## Goal
Pick every line with "Take" from the material below.

## Material provided

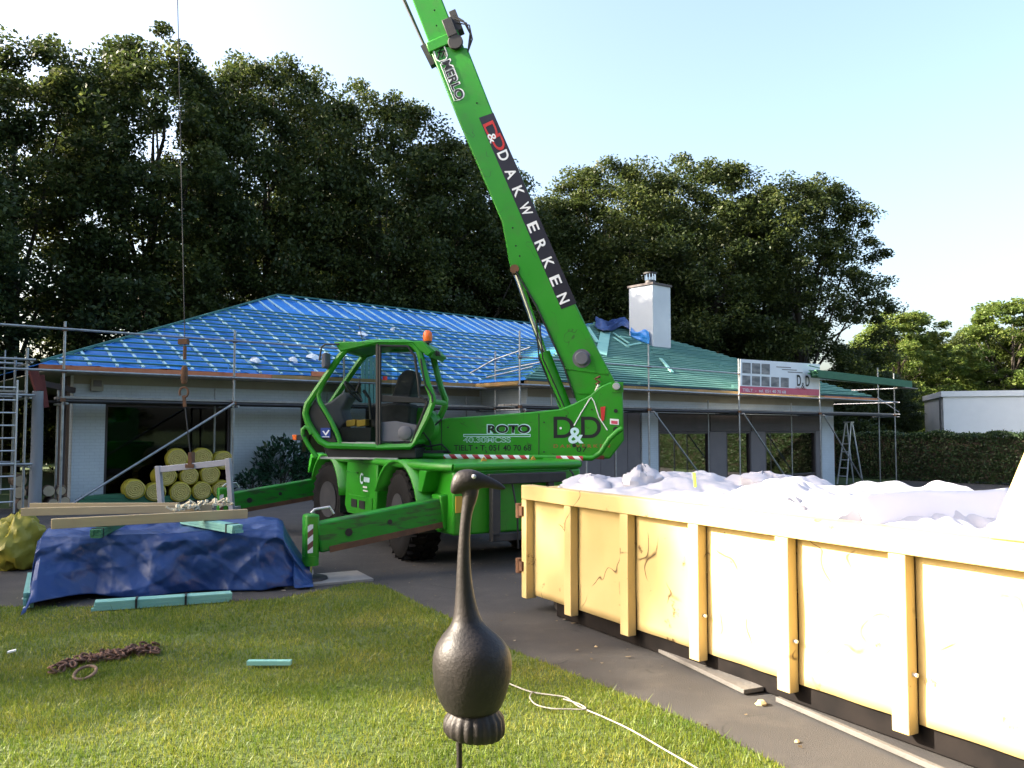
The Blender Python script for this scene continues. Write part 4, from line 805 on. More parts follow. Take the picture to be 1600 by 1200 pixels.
for pts in (((680,77),(692,74),(684,82),(695,79)), ((684,92),(686,82),(690,90),(693,80),(697,88))): mb.tube([tp(x,y,.288) for x, y in pts], .014, 5)
build('emblem', mb, MT['ink'], bo); mb = MB(); mb.tube([tp(688,100,.285), tp(710,158,.285), tp(719,156,.285)], .008, 5); build('emblem_line', mb, MT['white2'], bo)
for (x, y, r_, m_) in ((909,560,.105,'alu'),(963,604,.055,'alu')):
    mb = MB(); c = tp(x,y,.5 if x > 950 else .28); mb.lathe(c-MY*.02, MY, [(r_*1.35,0),(r_*1.35,.03),(r_,.03),(r_,.075),(r_*.85,.09)], 24); build('pivot_pin', mb, MT['greyplastic' if x < 950 else 'alu'], bo if x < 950 else tb_, True)
mb = MB(); mb.prism([tp(x,y,.5) for x, y in ((955,597),(974,597),(974,613),(955,613))], MY*.012); build('pin_plate', mb, MT['green'], tb_)
for pix in (((881,574),(931,580),(931,582.5),(882,576.5)), ((930,580),(948,583),(948,585),(930,582.5)), ((901,612),(926,612),(926,615),(902,615)), ((931,580),(929,575),(921,556),(923,556))): bpl('stiffener', pix, .02, .02, 'green')
mb = MB(); mb.tube([tp(*p,.36) for p in ((938,588),(930,592),(937,597),(931,601))], .022, 8); build('hose_union', mb, MT['rust'], bo, True)
mb = MB(); mb.tube([tp(936,601,.38), tp(931,612,.36)], .025, 8); build('pin_keeper', mb, MT['alu'], bo, True)
for (x, y) in ((688,72),(679,16),(682,40),(745,161),(801,356),(806,384),(812,400)):
    mb = MB(); mb.tube([tp(x,y,.275), tp(x,y,.286)], .014, 8); build('bolt', mb, MT['black'], bo)
# lift cylinder
mb = MB(); mb.tube([tp(896,668,.1), tp(850,551,.1)], .095, 18); cy = build('lift_cylinder', mb, MT['green'], cr, True)
mb = MB(); mb.tube([tp(850,551,.1), tp(806,424,.1)], .05, 16); build('cylinder_rod', mb, MT['chrome'], cy, True)
mb = MB(); mb.tube([tp(843,556,.14), tp(858,598,.14), tp(864,606,.14)], .014, 7); mb.tube([tp(843,556,.14), tp(848,553,.14)], .018, 7); build('cylinder_pipe', mb, MT['black'], cy, True)
mb = MB(); mb.lathe(tp(806,424,.1)-MY*.2, MY, [(.07,0),(.07,.4)], 14); build('rod_eye', mb, MT['rust'], cy, True)
mb = MB(); mb.tube([tp(853,548,.16), tp(812,428,.16)], .007, 6); build('sensor_rod', mb, MT['green'], cy, True)
# --- cab
cab = None
def cpart(name, mb, mat, smooth=False, bevel=0):
    o = build(name, mb, MT[mat], cab or cr, smooth, bevel); return o
OUT = [(582,535.5),(560,539),(542,545),(532,556),(505,595),(480,632),(477,646),(481,660),(490,675),(500,689),(512,696),(588,698),(640,697),(646,691),(662,660),(675,632),(676,621),(668,600),(655,549),(645,538),(633,535.5)]
YC = 1.15; CW = .95
def ctube(pix, Y, r, nm, mat='green', closed=False):
    P = [tp(x,y,Y) for x, y in pix]; P = P+[P[0], P[1]] if closed else P; mb = MB(); mb.tube(P, r, 8, not closed); return cpart(nm, mb, mat, True)
cab = ctube(OUT, YC, .05, 'cab', closed=True)
def far(px, py): return tp(px,py,YC)-MY*CW
P = [far(x,y) for x, y in OUT]; mb = MB(); mb.tube(P+[P[0],P[1]], .05, 8, False); cpart('frame_hoop', mb, 'green', True)
for x, y in ((542,545),(480,634),(512,696),(646,691),(675,627),(650,541)): a = tp(x,y,YC); mb = MB(); mb.tube([a, a-MY*CW], .04, 8); cpart('cross_member', mb, 'green', True)
ctube([(505,598),(497,616),(500,628),(516,655),(528,680),(533,697)], YC, .035, 'front_pillar')
def cplate(name, pix, Y, th, mat, bevel=.008):
    mb = MB(); mb.prism([tp(x,y,Y) for x, y in pix], -MY*th); return cpart(name, mb, mat, bevel=bevel)
cplate('lower_front_panel', [(492,624),(482,641),(482,656),(501,686),(512,693),(527,694),(514,660)], YC-.02, .03, 'black')
mb = MB(); mb.prism([far(x,y)+MY*.05 for x, y in ((492,624),(482,641),(482,656),(501,686),(512,693),(527,694),(514,660))], -MY*.03); cpart('lower_front_panel', mb, 'black')
a, b = tp(481,656,YC-.05), tp(512,694,YC-.05); mb = MB(); mb.add([a,b,b-MY*.85,a-MY*.85], [(0,1,2,3)]); cpart('front_apron', mb, 'black')
cplate('roof', [(521,534),(660,532.5),(676,549),(668,557),(654,546),(645,536),(590,536),(545,546),(531,549)], YC+.06, CW+.12, 'green', .015)
cplate('floor', [(512,694),(646,690),(646,699),(512,700)], YC-.03, CW-.05, 'black')
ctube([(590.5,537),(590.5,697)], YC+.01, .035, 'door_pillar', 'black')
ctube([(594,540),(637,541),(648,556),(654,600),(655,618),(668,627),(644,691),(594,694),(594,540)], YC+.03, .02, 'door_frame', 'black')
cplate('door_waist_rail', [(594,617),(668,622),(666,630),(594,628)], YC+.03, .04, 'black')
cplate('door_lower_panel', [(593,660),(618,658),(652,664),(642,690),(593,690)], YC+.005, .03, 'greyplastic')
mb = MB(); mb.lathe(tp(633,676,YC+.01), MY, [(.1,0),(.1,.02),(.08,.03)], 18); cpart('door_speaker', mb, 'greyplastic', True)
ctube([(588,699.5),(642,698),(648,691),(669,650),(676,630)], YC+.035, .03, 'door_sill')
ctube([(657,560),(664,600),(675,618),(676,628)], YC+.05, .014, 'door_hose', 'black')
cplate('step_edge', [(533,691),(586,691),(586,694),(533,694)], YC+.02, .06, 'alu', 0)
for nm, pix in (('front_side_pane', [(586,540),(547,548.5),(538,558),(502,612),(502,626),(532,684),(533,692),(586,692)]), ('door_pane', [(595,541),(636,542),(647,556),(653,616),(595,617)]), ('door_lower_pane', [(595,629),(665,630),(652,662),(618,657),(595,659)]), ('rear_side_pane', [(657,553),(671,562),(674,617),(667,612)])):
    mb = MB(); mb.add([tp(x,y,YC-.012) for x, y in pix], [tuple(range(len(pix)))]); cpart(nm, mb, 'glass')
    if nm != 'door_lower_pane': mb = MB(); mb.add([far(x,y)+MY*.02 for x, y in pix], [tuple(range(len(pix)))]); cpart(nm, mb, 'glass')
a, b, c, d = tp(533,557,YC-.04), tp(481,634,YC-.04), None, None; mb = MB(); mb.add([a,b,b-MY*(CW-.08),a-MY*(CW-.08)], [(0,1,2,3)]); cpart('windscreen', mb, 'glass')
a, b = tp(655,552,YC-.04), tp(676,620,YC-.04); mb = MB(); mb.add([a,b,b-MY*(CW-.08),a-MY*(CW-.08)], [(0,1,2,3)]); cpart('rear_pane', mb, 'glass')
ym = YC-.45
mb = MB(); mb.prism([tp(x,y,ym+.25) for x, y in ((612,618),(622,588),(632,578),(644,578),(648,590),(640,626),(614,632))], -MY*.5); cpart('seat_back', mb, 'seat', bevel=.03)
mb = MB(); mb.prism([tp(x,y,ym+.27) for x, y in ((578,632),(622,628),(642,632),(640,668),(580,668))], -MY*.54); cpart('seat_base', mb, 'seat', bevel=.04)
mb = MB(); mb.prism([tp(x,y,ym+.2) for x, y in ((503,632),(515,628),(536,612),(546,618),(534,640),(540,660),(530,672))], -MY*.4); cpart('dashboard', mb, 'greyplastic', bevel=.03)
mb = MB(); c_ = tp(552,612,ym); axs = (RX*.75+Z*.62).normalized()
vs = []; u1 = MY; u2 = axs.cross(MY).normalized(); ringp = [c_+(u1*math.cos(t)+u2*math.sin(t))*.19 for t in np.linspace(0, 2*math.pi, 25)]
mb.tube(ringp, .016, 7, False); mb.tube([c_-axs*.22, c_], .03, 8); mb.tube([c_-u1*.19, c_+u1*.19], .013, 6); mb.tube([c_-u2*.19, c_+u2*.19], .013, 6); cpart('steering_wheel', mb, 'black', True)
mb = MB(); mb.tube([tp(580,655,ym+.3), tp(577,622,ym+.3), tp(568,610,ym+.3)], [.03,.02,.028], 8); cpart('joystick', mb, 'black', True)
for x0_, x1_ in ((541,555),(557,571)): cplate('storage_box', [(x0_,657),(x1_,655),(x1_,665),(x0_,667)], ym+.32, .2, 'ochre')
cplate('pedal_box', [(532,668),(580,668),(580,690),(534,690)], ym+.3, .5, 'black')
cplate('sticker', [(598,588),(605,588),(605,594),(598,594)], YC-.008, .002, 'red', 0)
bd_ = cplate('badge', [(501,668.5),(516,668.5),(516,684),(501,684)], YC+.0, .012, 'navy', 0)
for pix in (((503.5,673.5),(506,673),(508.5,677.5),(513,671.5),(515,672.5),(509,681)), ((503,682),(514,682),(514,683),(503,683))): mb = MB(); mb.prism([tp(x,y,YC+.003) for x, y in pix], -MY*.004); cpart('badge_print', mb, 'white2')
mb = MB(); mb.tube([tp(*p,YC+.1) for p in ((530,538),(508,538),(502,543),(499,563))], .014, 7); cpart('mirror_arm', mb, 'black', True)
mb = MB(); mb.prism([tp(x,y,YC+.2) for x, y in ((502,553),(509,550),(509,572),(505,576),(502,573))], -MY*.22); cpart('mirror', mb, 'greyplastic', bevel=.015)
mb = MB(); c_ = tp(668,533,YC-.2); mb.lathe(c_, Z, [(.065,0),(.07,.05),(.065,.12),(.035,.155),(.01,.16)], 18); cpart('beacon_lens', mb, 'orange', True)
mb = MB(); mb.tube([tp(670,550,YC-.2), c_], .022, 8); mb.lathe(c_-Z*.03, Z, [(.06,0),(.06,.03)], 14); cpart('beacon_stand', mb, 'dark', True)
mb = MB(); mb.prism([tp(x,y,YC-.05) for x, y in ((680,547),(686,549),(687,556),(680,556))], -MY*.1); cpart('work_light', mb, 'black', bevel=.01)
cplate('rear_bracket', [(656,549),(664,536),(679,548),(672,558)], YC+.02, .1, 'green')
mb = MB(); mb.tube([tp(567,535,YC-.4), tp(561,508,YC-.4)], .006, 5); cpart('antenna', mb, 'black')
ctube([(495,714),(483,698),(473,680),(473,671),(478,667),(483,670),(487,678)], YC+.02, .035, 'bumper_tube')
cplate('lamp_bracket', [(462,679),(476,679),(476,688),(462,688)], YC+.05, .06, 'black'); cplate('marker_lamp', [(456,679.5),(463,679),(463,688),(457,687)], YC+.06, .07, 'orange')
cplate('handle', [(561,594),(563,594),(557,611),(555,611)], YC+.03, .02, 'black', 0)
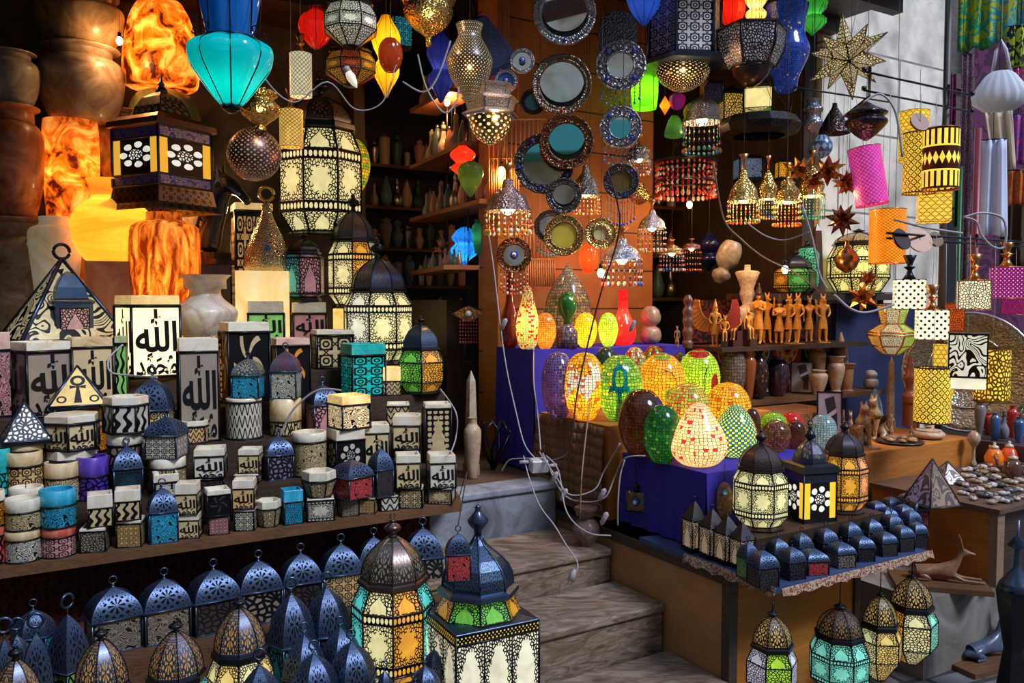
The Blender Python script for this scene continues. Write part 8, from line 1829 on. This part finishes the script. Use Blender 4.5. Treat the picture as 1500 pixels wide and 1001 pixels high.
cable('power_cable',W3((1412,318,3.2),(1440,312,3.2),(1470,322,3.2),(1472,360,3.2),(1455,362,3.2),(1438,345,3.2),(1430,325,3.2),(1412,318,3.2)),'white coiled cable loop above the magenta shade',.0045)
cable('power_cable',W3((1222,432,3.1),(1245,452,3.1),(1270,458,3.1),(1310,446,3.1)),'white cable running to the dotted shade',.005)
cable('power_cable',W3((645,570,3.6),(668,605,3.5),(668,640,3.5),(660,664,3.4)),'thin purple white cable curving at the right end of the display',.003)
cable('power_cable',W3((410,640,3.1),(430,600,3.1),(465,572,3.1),(500,572,3.1)),'white cable arching to the glowing yellow script cube',.004)
cable('power_cable',W3((180,505,3.4),(160,525,3.35),(162,545,3.3),(190,550,3.3),(230,553,3.2)),'cream cable curling behind the ankh pyramid',.004)
# ================= bare bulbs added for warm spill in the shop =================
def bulb(label,px,py,d,e,col=(1,.5,.18)):
    P=at_d(px,py,d); r=thing('bare_bulb',label,'bulb',(P.x,P.y,P.z)); m=MB(); m.ball((0,0,0),.018,0,10,1.3); m.part('glass_bulb',plain((1,.7,.35),.3,8.0),r); m=MB(); m.lathe([(.009,.02),(.01,.045),(.002,.05)],10); m.part('socket',BLK,r); cord_up(r,.045,CEIL-P.z-.1); lamp(r,(0,0,-.03),e,col,.03)
bulb('added bare warm bulb in the left corner by the stone jars',175,60,4.6,9)
bulb('added bare warm bulb between the hanging mirrors and orange wall',735,250,4.55,10)
bulb('added bare warm bulb deep in the interior by the side shelves',655,150,5.2,14)
bulb('added bare warm bulb above the golden figurines',1150,395,4.45,9)
bulb('added bare warm bulb over the egg lamps behind the mirrors',880,400,4.3,6)
bulb('added bare warm bulb behind the bell lamps',1010,300,5.0,8)
bulb('added bare warm bulb behind the brass flask near the pale cylinder lamps',330,300,4.9,10)
# ================= report =================
from collections import defaultdict
D=defaultdict(list)
for o in bpy.data.objects:
    if o.get('category') and o.get('label'): D[o['label']].append(o.name)
for k,v in D.items():
    if len(v)>1: print('DUP',k,v)
    n=len(k.split())
    if n<4 or n>16: print('LEN',n,k)
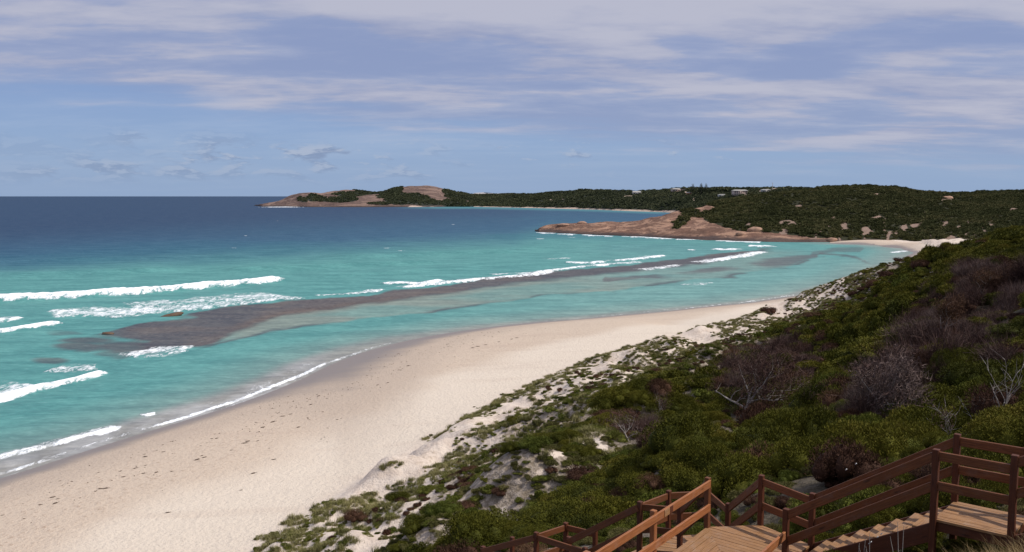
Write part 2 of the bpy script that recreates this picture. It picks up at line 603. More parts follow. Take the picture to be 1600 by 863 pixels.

## Answer to the task
The Blender Python script for this scene continues. Write part 4, from line 805 on. More parts follow. Take the picture to be 1600 by 1200 pixels.
Write part 2 of the bpy script that recreates this picture. It picks up at line 603. More parts follow. Take the picture to be 1600 by 863 pixels.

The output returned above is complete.